Determine how many lines of the material hold the string "picture" and reply with only that number.

--- Begin Task inputs ---

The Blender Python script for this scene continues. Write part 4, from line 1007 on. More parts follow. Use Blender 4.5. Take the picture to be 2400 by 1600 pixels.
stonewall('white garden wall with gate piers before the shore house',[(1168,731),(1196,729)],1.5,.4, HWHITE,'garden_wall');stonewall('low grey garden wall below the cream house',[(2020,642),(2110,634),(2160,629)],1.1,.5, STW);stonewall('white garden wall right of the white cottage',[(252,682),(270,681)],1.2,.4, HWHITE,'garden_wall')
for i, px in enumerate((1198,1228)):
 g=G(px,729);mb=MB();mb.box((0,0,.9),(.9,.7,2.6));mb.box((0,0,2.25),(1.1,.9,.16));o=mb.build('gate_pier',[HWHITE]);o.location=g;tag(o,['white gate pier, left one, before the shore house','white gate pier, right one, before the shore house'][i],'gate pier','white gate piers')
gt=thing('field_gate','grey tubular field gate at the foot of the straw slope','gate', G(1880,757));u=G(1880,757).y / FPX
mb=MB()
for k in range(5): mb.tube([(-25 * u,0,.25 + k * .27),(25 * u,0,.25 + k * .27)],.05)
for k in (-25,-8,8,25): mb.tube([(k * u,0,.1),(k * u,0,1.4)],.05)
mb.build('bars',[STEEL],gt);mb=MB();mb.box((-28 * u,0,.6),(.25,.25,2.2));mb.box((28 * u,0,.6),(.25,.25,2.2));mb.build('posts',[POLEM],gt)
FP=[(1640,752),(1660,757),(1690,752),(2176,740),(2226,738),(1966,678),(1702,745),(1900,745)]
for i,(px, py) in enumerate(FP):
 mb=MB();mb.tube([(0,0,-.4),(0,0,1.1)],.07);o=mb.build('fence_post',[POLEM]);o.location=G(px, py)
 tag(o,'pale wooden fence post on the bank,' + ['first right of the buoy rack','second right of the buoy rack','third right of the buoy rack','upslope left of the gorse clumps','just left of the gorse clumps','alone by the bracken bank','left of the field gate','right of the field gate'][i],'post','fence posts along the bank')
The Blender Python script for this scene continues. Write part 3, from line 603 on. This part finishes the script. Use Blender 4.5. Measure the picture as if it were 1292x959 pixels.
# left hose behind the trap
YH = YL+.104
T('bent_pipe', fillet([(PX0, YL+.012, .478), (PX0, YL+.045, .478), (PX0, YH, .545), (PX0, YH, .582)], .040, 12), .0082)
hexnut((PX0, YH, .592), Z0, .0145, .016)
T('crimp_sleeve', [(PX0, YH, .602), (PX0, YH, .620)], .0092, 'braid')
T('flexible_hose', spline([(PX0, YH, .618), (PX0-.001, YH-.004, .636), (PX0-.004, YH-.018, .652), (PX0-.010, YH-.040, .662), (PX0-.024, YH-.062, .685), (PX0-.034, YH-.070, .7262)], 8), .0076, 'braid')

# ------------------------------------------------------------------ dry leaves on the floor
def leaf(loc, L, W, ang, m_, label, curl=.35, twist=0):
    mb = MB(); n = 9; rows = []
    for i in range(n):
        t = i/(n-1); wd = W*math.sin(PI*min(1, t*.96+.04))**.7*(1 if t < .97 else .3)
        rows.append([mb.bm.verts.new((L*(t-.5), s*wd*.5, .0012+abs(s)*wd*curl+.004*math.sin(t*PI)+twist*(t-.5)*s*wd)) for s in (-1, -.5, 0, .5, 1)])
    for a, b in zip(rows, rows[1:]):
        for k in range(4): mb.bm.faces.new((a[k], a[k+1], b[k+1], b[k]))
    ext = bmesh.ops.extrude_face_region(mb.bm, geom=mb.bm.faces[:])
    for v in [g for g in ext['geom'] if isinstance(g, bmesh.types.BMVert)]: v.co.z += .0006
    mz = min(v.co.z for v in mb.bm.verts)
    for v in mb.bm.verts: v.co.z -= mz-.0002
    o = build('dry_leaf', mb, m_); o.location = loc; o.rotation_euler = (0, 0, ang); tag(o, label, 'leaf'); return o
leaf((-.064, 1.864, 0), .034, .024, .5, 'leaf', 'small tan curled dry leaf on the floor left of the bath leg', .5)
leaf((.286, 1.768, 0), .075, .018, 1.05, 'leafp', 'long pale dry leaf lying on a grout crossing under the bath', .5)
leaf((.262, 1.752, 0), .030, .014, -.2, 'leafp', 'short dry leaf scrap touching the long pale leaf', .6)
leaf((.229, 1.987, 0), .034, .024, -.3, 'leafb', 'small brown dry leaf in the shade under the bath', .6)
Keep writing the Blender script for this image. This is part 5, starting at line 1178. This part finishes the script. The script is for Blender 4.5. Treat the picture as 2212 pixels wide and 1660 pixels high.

--- End Task inputs ---

Task output
3